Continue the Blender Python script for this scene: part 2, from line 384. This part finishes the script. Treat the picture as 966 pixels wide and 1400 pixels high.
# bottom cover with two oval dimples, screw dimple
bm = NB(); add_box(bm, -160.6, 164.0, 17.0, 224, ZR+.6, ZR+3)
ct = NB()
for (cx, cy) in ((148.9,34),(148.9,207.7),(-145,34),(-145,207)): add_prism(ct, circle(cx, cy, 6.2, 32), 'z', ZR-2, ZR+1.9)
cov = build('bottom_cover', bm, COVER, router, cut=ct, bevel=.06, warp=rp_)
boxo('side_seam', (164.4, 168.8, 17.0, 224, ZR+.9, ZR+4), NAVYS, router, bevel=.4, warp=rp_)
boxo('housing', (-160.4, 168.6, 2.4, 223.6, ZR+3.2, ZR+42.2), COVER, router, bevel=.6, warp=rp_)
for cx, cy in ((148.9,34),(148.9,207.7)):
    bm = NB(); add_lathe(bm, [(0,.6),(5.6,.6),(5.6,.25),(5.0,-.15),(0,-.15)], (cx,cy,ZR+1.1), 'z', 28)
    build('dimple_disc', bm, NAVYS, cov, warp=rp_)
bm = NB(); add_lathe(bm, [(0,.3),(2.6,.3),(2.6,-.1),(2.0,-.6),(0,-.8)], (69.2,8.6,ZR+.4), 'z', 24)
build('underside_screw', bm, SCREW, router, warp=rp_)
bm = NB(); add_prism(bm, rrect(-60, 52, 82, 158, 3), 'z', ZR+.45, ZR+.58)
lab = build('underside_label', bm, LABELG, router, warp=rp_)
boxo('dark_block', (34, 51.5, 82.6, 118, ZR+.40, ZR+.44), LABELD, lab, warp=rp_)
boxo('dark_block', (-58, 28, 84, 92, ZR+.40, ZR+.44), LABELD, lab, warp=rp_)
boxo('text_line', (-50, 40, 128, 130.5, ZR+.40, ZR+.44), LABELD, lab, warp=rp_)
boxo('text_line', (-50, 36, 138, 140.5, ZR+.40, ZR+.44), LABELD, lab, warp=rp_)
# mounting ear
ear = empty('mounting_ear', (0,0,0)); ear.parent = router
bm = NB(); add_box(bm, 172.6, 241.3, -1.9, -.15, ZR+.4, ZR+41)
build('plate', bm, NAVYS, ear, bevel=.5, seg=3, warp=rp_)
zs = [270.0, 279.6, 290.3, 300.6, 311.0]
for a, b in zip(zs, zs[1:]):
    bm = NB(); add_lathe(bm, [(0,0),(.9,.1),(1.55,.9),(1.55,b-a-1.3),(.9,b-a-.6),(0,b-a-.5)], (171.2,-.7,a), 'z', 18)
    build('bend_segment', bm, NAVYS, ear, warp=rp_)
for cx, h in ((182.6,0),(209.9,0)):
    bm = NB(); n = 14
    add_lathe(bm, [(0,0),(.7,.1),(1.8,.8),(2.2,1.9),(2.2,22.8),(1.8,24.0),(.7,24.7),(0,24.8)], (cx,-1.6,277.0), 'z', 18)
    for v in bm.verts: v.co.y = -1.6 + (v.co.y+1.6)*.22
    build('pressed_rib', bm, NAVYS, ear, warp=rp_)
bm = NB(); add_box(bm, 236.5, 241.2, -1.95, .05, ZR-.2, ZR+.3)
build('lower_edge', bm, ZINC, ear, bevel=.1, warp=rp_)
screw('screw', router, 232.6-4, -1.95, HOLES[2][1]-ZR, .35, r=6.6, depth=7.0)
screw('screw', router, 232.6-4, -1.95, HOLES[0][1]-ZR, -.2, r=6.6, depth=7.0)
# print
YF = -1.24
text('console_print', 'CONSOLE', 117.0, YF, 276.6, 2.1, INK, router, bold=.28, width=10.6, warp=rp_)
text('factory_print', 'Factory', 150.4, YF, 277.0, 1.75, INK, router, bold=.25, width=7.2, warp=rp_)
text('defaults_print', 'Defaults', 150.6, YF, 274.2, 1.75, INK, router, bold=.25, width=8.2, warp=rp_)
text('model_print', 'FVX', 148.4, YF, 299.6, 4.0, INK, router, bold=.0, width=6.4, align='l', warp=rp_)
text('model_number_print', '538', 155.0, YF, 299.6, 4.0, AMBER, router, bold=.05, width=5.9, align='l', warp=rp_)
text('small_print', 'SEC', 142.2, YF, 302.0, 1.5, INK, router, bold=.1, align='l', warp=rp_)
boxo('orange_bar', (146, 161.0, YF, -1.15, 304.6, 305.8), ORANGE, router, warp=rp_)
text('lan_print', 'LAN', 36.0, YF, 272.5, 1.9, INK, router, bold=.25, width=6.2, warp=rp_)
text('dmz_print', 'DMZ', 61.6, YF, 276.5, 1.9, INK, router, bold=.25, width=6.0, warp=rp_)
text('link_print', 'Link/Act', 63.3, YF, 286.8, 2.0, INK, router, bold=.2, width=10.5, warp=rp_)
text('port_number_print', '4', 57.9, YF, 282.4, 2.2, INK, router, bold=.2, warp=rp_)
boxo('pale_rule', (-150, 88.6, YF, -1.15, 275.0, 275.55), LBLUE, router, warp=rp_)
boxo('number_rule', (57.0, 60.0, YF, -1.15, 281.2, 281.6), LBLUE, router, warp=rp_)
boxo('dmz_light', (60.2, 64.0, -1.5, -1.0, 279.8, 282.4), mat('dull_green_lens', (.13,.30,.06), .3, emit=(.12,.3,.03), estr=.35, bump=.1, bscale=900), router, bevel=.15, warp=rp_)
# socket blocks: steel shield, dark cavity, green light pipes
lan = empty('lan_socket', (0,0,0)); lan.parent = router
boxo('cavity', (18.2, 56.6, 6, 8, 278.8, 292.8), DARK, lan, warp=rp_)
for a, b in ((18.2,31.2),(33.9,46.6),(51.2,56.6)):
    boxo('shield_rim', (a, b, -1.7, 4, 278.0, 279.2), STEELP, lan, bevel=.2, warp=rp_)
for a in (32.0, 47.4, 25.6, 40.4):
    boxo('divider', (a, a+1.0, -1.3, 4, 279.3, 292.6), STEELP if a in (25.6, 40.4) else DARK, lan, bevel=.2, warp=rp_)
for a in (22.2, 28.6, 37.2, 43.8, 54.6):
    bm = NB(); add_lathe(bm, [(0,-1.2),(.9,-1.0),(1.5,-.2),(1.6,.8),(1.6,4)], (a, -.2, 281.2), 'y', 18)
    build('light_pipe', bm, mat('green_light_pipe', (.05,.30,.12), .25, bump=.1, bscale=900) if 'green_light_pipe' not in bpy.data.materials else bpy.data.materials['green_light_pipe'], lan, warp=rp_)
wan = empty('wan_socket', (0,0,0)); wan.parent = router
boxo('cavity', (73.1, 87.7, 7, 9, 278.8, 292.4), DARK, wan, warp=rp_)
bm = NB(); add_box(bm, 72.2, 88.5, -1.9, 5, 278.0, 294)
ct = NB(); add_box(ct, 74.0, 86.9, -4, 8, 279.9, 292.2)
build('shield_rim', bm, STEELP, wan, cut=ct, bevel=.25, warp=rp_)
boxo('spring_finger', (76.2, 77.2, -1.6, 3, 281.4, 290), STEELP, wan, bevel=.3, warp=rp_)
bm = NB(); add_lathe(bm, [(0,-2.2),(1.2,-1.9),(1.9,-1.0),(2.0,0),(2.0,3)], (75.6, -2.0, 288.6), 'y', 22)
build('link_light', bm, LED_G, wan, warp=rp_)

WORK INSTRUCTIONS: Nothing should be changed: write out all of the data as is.

OUTPUT OF THE TASK:
Continue the Blender Python script for this scene: part 2, from line 384. This part finishes the script. Treat the picture as 966 pixels wide and 1400 pixels high.
# bottom cover with two oval dimples, screw dimple
bm = NB(); add_box(bm, -160.6, 164.0, 17.0, 224, ZR+.6, ZR+3)
ct = NB()
for (cx, cy) in ((148.9,34),(148.9,207.7),(-145,34),(-145,207)): add_prism(ct, circle(cx, cy, 6.2, 32), 'z', ZR-2, ZR+1.9)
cov = build('bottom_cover', bm, COVER, router, cut=ct, bevel=.06, warp=rp_)
boxo('side_seam', (164.4, 168.8, 17.0, 224, ZR+.9, ZR+4), NAVYS, router, bevel=.4, warp=rp_)
boxo('housing', (-160.4, 168.6, 2.4, 223.6, ZR+3.2, ZR+42.2), COVER, router, bevel=.6, warp=rp_)
for cx, cy in ((148.9,34),(148.9,207.7)):
    bm = NB(); add_lathe(bm, [(0,.6),(5.6,.6),(5.6,.25),(5.0,-.15),(0,-.15)], (cx,cy,ZR+1.1), 'z', 28)
    build('dimple_disc', bm, NAVYS, cov, warp=rp_)
bm = NB(); add_lathe(bm, [(0,.3),(2.6,.3),(2.6,-.1),(2.0,-.6),(0,-.8)], (69.2,8.6,ZR+.4), 'z', 24)
build('underside_screw', bm, SCREW, router, warp=rp_)
bm = NB(); add_prism(bm, rrect(-60, 52, 82, 158, 3), 'z', ZR+.45, ZR+.58)
lab = build('underside_label', bm, LABELG, router, warp=rp_)
boxo('dark_block', (34, 51.5, 82.6, 118, ZR+.40, ZR+.44), LABELD, lab, warp=rp_)
boxo('dark_block', (-58, 28, 84, 92, ZR+.40, ZR+.44), LABELD, lab, warp=rp_)
boxo('text_line', (-50, 40, 128, 130.5, ZR+.40, ZR+.44), LABELD, lab, warp=rp_)
boxo('text_line', (-50, 36, 138, 140.5, ZR+.40, ZR+.44), LABELD, lab, warp=rp_)
# mounting ear
ear = empty('mounting_ear', (0,0,0)); ear.parent = router
bm = NB(); add_box(bm, 172.6, 241.3, -1.9, -.15, ZR+.4, ZR+41)
build('plate', bm, NAVYS, ear, bevel=.5, seg=3, warp=rp_)
zs = [270.0, 279.6, 290.3, 300.6, 311.0]
for a, b in zip(zs, zs[1:]):
    bm = NB(); add_lathe(bm, [(0,0),(.9,.1),(1.55,.9),(1.55,b-a-1.3),(.9,b-a-.6),(0,b-a-.5)], (171.2,-.7,a), 'z', 18)
    build('bend_segment', bm, NAVYS, ear, warp=rp_)
for cx, h in ((182.6,0),(209.9,0)):
    bm = NB(); n = 14
    add_lathe(bm, [(0,0),(.7,.1),(1.8,.8),(2.2,1.9),(2.2,22.8),(1.8,24.0),(.7,24.7),(0,24.8)], (cx,-1.6,277.0), 'z', 18)
    for v in bm.verts: v.co.y = -1.6 + (v.co.y+1.6)*.22
    build('pressed_rib', bm, NAVYS, ear, warp=rp_)
bm = NB(); add_box(bm, 236.5, 241.2, -1.95, .05, ZR-.2, ZR+.3)
build('lower_edge', bm, ZINC, ear, bevel=.1, warp=rp_)
screw('screw', router, 232.6-4, -1.95, HOLES[2][1]-ZR, .35, r=6.6, depth=7.0)
screw('screw', router, 232.6-4, -1.95, HOLES[0][1]-ZR, -.2, r=6.6, depth=7.0)
# print
YF = -1.24
text('console_print', 'CONSOLE', 117.0, YF, 276.6, 2.1, INK, router, bold=.28, width=10.6, warp=rp_)
text('factory_print', 'Factory', 150.4, YF, 277.0, 1.75, INK, router, bold=.25, width=7.2, warp=rp_)
text('defaults_print', 'Defaults', 150.6, YF, 274.2, 1.75, INK, router, bold=.25, width=8.2, warp=rp_)
text('model_print', 'FVX', 148.4, YF, 299.6, 4.0, INK, router, bold=.0, width=6.4, align='l', warp=rp_)
text('model_number_print', '538', 155.0, YF, 299.6, 4.0, AMBER, router, bold=.05, width=5.9, align='l', warp=rp_)
text('small_print', 'SEC', 142.2, YF, 302.0, 1.5, INK, router, bold=.1, align='l', warp=rp_)
boxo('orange_bar', (146, 161.0, YF, -1.15, 304.6, 305.8), ORANGE, router, warp=rp_)
text('lan_print', 'LAN', 36.0, YF, 272.5, 1.9, INK, router, bold=.25, width=6.2, warp=rp_)
text('dmz_print', 'DMZ', 61.6, YF, 276.5, 1.9, INK, router, bold=.25, width=6.0, warp=rp_)
text('link_print', 'Link/Act', 63.3, YF, 286.8, 2.0, INK, router, bold=.2, width=10.5, warp=rp_)
text('port_number_print', '4', 57.9, YF, 282.4, 2.2, INK, router, bold=.2, warp=rp_)
boxo('pale_rule', (-150, 88.6, YF, -1.15, 275.0, 275.55), LBLUE, router, warp=rp_)
boxo('number_rule', (57.0, 60.0, YF, -1.15, 281.2, 281.6), LBLUE, router, warp=rp_)
boxo('dmz_light', (60.2, 64.0, -1.5, -1.0, 279.8, 282.4), mat('dull_green_lens', (.13,.30,.06), .3, emit=(.12,.3,.03), estr=.35, bump=.1, bscale=900), router, bevel=.15, warp=rp_)
# socket blocks: steel shield, dark cavity, green light pipes
lan = empty('lan_socket', (0,0,0)); lan.parent = router
boxo('cavity', (18.2, 56.6, 6, 8, 278.8, 292.8), DARK, lan, warp=rp_)
for a, b in ((18.2,31.2),(33.9,46.6),(51.2,56.6)):
    boxo('shield_rim', (a, b, -1.7, 4, 278.0, 279.2), STEELP, lan, bevel=.2, warp=rp_)
for a in (32.0, 47.4, 25.6, 40.4):
    boxo('divider', (a, a+1.0, -1.3, 4, 279.3, 292.6), STEELP if a in (25.6, 40.4) else DARK, lan, bevel=.2, warp=rp_)
for a in (22.2, 28.6, 37.2, 43.8, 54.6):
    bm = NB(); add_lathe(bm, [(0,-1.2),(.9,-1.0),(1.5,-.2),(1.6,.8),(1.6,4)], (a, -.2, 281.2), 'y', 18)
    build('light_pipe', bm, mat('green_light_pipe', (.05,.30,.12), .25, bump=.1, bscale=900) if 'green_light_pipe' not in bpy.data.materials else bpy.data.materials['green_light_pipe'], lan, warp=rp_)
wan = empty('wan_socket', (0,0,0)); wan.parent = router
boxo('cavity', (73.1, 87.7, 7, 9, 278.8, 292.4), DARK, wan, warp=rp_)
bm = NB(); add_box(bm, 72.2, 88.5, -1.9, 5, 278.0, 294)
ct = NB(); add_box(ct, 74.0, 86.9, -4, 8, 279.9, 292.2)
build('shield_rim', bm, STEELP, wan, cut=ct, bevel=.25, warp=rp_)
boxo('spring_finger', (76.2, 77.2, -1.6, 3, 281.4, 290), STEELP, wan, bevel=.3, warp=rp_)
bm = NB(); add_lathe(bm, [(0,-2.2),(1.2,-1.9),(1.9,-1.0),(2.0,0),(2.0,3)], (75.6, -2.0, 288.6), 'y', 22)
build('link_light', bm, LED_G, wan, warp=rp_)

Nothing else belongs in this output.